Congress MP Shashi Tharoor’s remark that India would become a “Hindu Pakistan” if the BJP is elected again in 2019, sparked off a major debate among the political circles of the country. BJP didn’t let the opportunity go by launching a scathing attack on Tharoor and his party for insulting Hindus and Indian democracy, forcing the Congress party to distance itself from its own MP’s comment. Only one year is left for the next general elections and in a politically polarised environment such comments serve as masala for political battles where perception is an important factor among the electorates.

Actually, Tharoor, through his statement, is trying to convey that “India may become a
fundamentalist state just like its neighbour — Pakistan”. Tharoor is a shrewd politician and his remarks are mainly for political gains. The comments refer to our neighbour going to polls on 25 th of this month which has a long history of ignoring minorities where the state institutions serve as a tool for glorifying the religious majority bloc and ridiculing the minorities. This compelled me to ponder about the participation of the Hindus — the largest minority bloc of the country, in the upcoming polls.

There are total 37 reserved seats for minorities in Pakistan — 10 in the National Assembly
(Lower House), 4 in the Senate (Upper House) and 23 in various state legislatures — 9 in the Sindh assembly, 8 in Punjab and 3 each in Balochistan and Khyber Pakhtunkhwa. Pakistani Hindus, like other minorities have the dual voting rights in principle. But the reality is they have no rights to vote for their own representatives as the seats are reserved — means the distribution of these seats are at the discretion of parties’ leadership. Practically speaking, these reserved seats are meant for political parties not for minorities.

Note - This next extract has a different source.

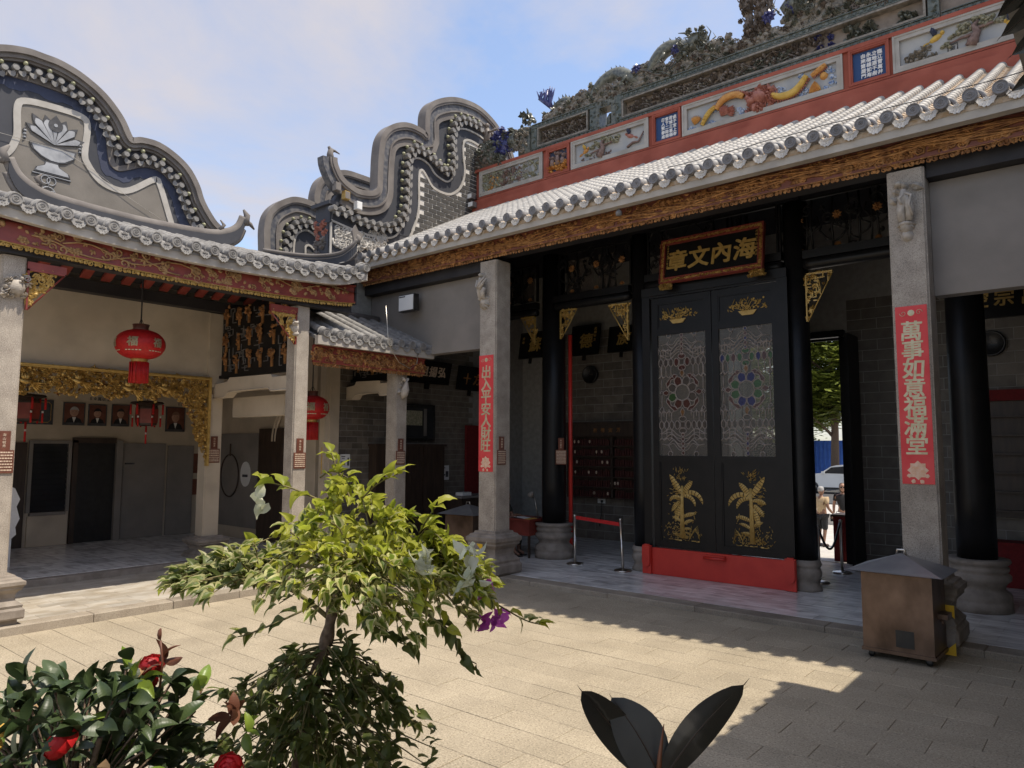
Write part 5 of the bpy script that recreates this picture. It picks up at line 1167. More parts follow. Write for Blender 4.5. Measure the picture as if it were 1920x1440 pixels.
# ================================================================== SCREEN DOORS, BEAMS AND SIGNS OF THE HALL
def lead_glass(name, cols, tr_, di, rough=.1):
    m = bpy.data.materials.new(name); m.use_nodes = True; t = m.node_tree; N = t.nodes; L = t.links
    b = N['Principled BSDF']; b.inputs['Base Color'].default_value = (*cols, 1); b.inputs['Roughness'].default_value = rough
    tb = N.new('ShaderNodeBsdfTransparent'); tb.inputs[0].default_value = (*tr_, 1)
    nz_ = N.new('ShaderNodeTexNoise'); nz_.inputs['Scale'].default_value = 24; g_ = N.new('ShaderNodeNewGeometry'); L.new(g_.outputs['Position'], nz_.inputs['Vector'])
    bp = N.new('ShaderNodeBump'); bp.inputs['Strength'].default_value = .10; bp.inputs['Distance'].default_value = .01; L.new(nz_.outputs[0], bp.inputs['Height']); L.new(bp.outputs[0], b.inputs['Normal'])
    ms = N.new('ShaderNodeMixShader'); ms.inputs[0].default_value = di
    L.new(tb.outputs[0], ms.inputs[1]); L.new(b.outputs[0], ms.inputs[2]); L.new(ms.outputs[0], N['Material Output'].inputs[0]); return m
gl_clear = lead_glass('rippled_clear_glass', (.20,.185,.17), (.86,.85,.80), .30)
gl_blue = lead_glass('blue_glass', (.04,.04,.16), (.06,.07,.55), .45); gl_green = lead_glass('green_glass', (.06,.13,.05), (.18,.5,.14), .5)
gl_red = lead_glass('wine_glass', (.10,.035,.03), (.45,.08,.06), .6); gl_amber = lead_glass('amber_glass', (.26,.14,.05), (.8,.45,.12), .5); gl_dim = lead_glass('smoky_glass', (.10,.085,.075), (.4,.38,.34), .6)
lead_m = mat('lead_came', (.24,.20,.175), (.33,.28,.245), 20, .5)
sdr = thing('screen_door', 'tall black lacquered screen doors with stained glass and gilt banana plants', 'door', (-5.58, 12.35, .57))
YD = 12.35
q = G()
for a, c in ((-7.02,-6.86),(-4.40,-4.22)): q.box((a,YD-.03,.57),(c,YD+.12,5.34))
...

In case of general seats, it is almost impossible for a Hindu candidate to win until and unless supported by the mainstream parties of the country. The bitter truth is — the mainstream parties have always ignored the Hindus by hesitating to field them from general seats. In 2013, only one Hindu candidate — Mahesh Kumar from the Tharparkar district won from a general seat, also became the only minority candidate to make it to the National Assembly from a general seat. This time too, he is nominated by the Pakistan People’s Party (PPP) — a major centre-left party of Pakistan. However, there are no other Hindu candidates for a general seat from the two other significant centre-right parties — former Prime Minister Nawaz Sharif’s Pakistan Muslim League-Nawaz (PML-N) and cricketer turned politician Imran Khan’s Tehreek-E-Insaf (PTI). Although, there is a Hindu candidate named Sanjay Berwani from Muttahida Qaumi Movement (MQM) — a Karachi (capital of Sindh province) based secular centrist party of Pakistan.

Shashi_tharoor
Congress MP Shashi Tharoor’s remark that India would become a “Hindu Pakistan” if the BJP is
elected again in 2019, sparked off a major debate among the political circles of the country.

The Hindu population in Pakistan is about 1.8% according to the 2018 census, 0.2% more than that of the 1998 and the 1951 figures. It means that despite the state’s hostile policies, Hindus have been able to remain stable in a highly Islamist polarised society. 90% of the Hindu population of the country lives in the Sindh province. Hindu population in Umerkot,Tharparkar and Mirpur Khas districts of the Sindh province stands at 49%, 46% and 33% respectively — making them the only three substantial Hindu districts of the country. The three districts have 5 National Assembly and 13 Provincial seats. However, Hindus have never well represented from these seats.

Although, the mainstream parties stay away from nominating Hindus, this time there are many independent Hindu candidates contesting from general seats — mostly from the Sindh province. Many of them belong to the Schedule caste — the Dalit community. A recent report based on Pakistan Election Commission’s data says that out of 2.5 lakh women of Tharparkar district, around 2 lakh of them are not included in the electoral list — means that they are not entitled to vote for the upcoming general elections. All over the country, there are about 1.21 crore women voters who will not be able to vote in the elections. The reason is the lack of an identity card. Most of them are poor who are unable to pay the expenses required for an identity card. This has made difficult for independent Hindu Dalit candidates like Sunita Parmar and Tulsi Balani as most of their supporters will not be voting in the upcoming polls. In Tharparkar district, around 33% percent are the Hindu Dalits — brushed aside by the mainstream parties. The reserved seat candidates are based on party nominations, where mainly the upper caste Hindus are preferred. Radha Bheel, a first time contestant and the chairperson of Dalit Suhaag Tehreek (DST), a Dalit organisation, says that the fight is for the rights of the lower socio-economic class and scheduled castes. Sunita, Tulsi, Radha and the other independent Hindu candidates know
that the possibility of winning from the general seats is bleak but for them the contest is for their own identity — an identity never recognised by the political parties and the establishment of Pakistan.